Roberto Carlos quase nunca escreveu músicas de teor político. (Talvez a única exceção seja "Verde e Amarelo", para saudar a Nova República em 1985.) E, no entanto, é possível, a partir de suas canções, montar trilhas sonoras para 50 anos de história do Brasil. Para mencionar um único exemplo, "Eu Sou Terrível", sucesso da "Jovem Guarda", acabaria associada ao filme O Ano em Que Meus Pais Saíram de Férias (2006), de Cao Hamburger, que tem como pano de fundo a luta armada dos anos 70.

O auge de Roberto Carlos, aliás, coincide com a ditadura militar. Não há relação entre uma coisa e outra - e isso precisa ser dito com todas as letras porque o cantor enfrenta críticas pela atitude conformista desde os tempos do iê-iê-iê. Mas é um fato: seu primeiro grande sucesso, "O Calhambeque", data de 1964, e um dos últimos da fase áurea, "Caminhoneiro", de 1984.

Antes de 1964, Roberto Carlos era apenas um jovem promissor em formação. Esse é o assunto do primeiro capítulo, que começa em Cachoeiro de Itapemirim, onde o menino Zunga tem lições de música e vida que jamais esquecerá. O capítulo seguinte trata da "Jovem Guarda". É nessa fase que gostar de Roberto Carlos era, para os que se sentiam patrulhados, um "vício secreto", como diz Nelson Motta. O terceiro capítulo aborda aquele que talvez seja o melhor Roberto Carlos: o compositor inspirado e o intérprete perfeccionista, que faz a passagem do soul para as baladas românticas dos anos 70.

Haveria, mais adiante, um declínio na produção musical de Roberto Carlos, algo de que se fala no capítulo 4. O período se inicia com uma polêmica da qual ele sai desgastado, ao apoiar a censura ao filme Je Vous Salue, Marie, em 1986. Mas essa é também a fase em que o cantor se supera, e, nos shows, amparado pelo repertório dos anos anteriores, sustenta o sucesso de uma carreira que o levou a vender mais de 100 milhões de álbuns no mundo todo, o único latino a atingir tal marca.

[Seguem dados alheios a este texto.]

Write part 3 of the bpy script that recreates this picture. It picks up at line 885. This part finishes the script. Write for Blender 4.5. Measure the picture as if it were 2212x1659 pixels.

O último capítulo pode ser lido como um guia da recepção de Roberto Carlos por novos intérpretes e jovens roqueiros. A geração Coca-Cola de que falava Renato Russo entrava em campo para reverenciar o rei, aquela espécie de guaraná. Isso é que é.


Fonte: PILAGALLO, Oscar. Apresentação. In: ─ . Roberto Carlos. São Paulo: Publifolha, 2008, pp. 8-12, “Folha Explica”, n. 79.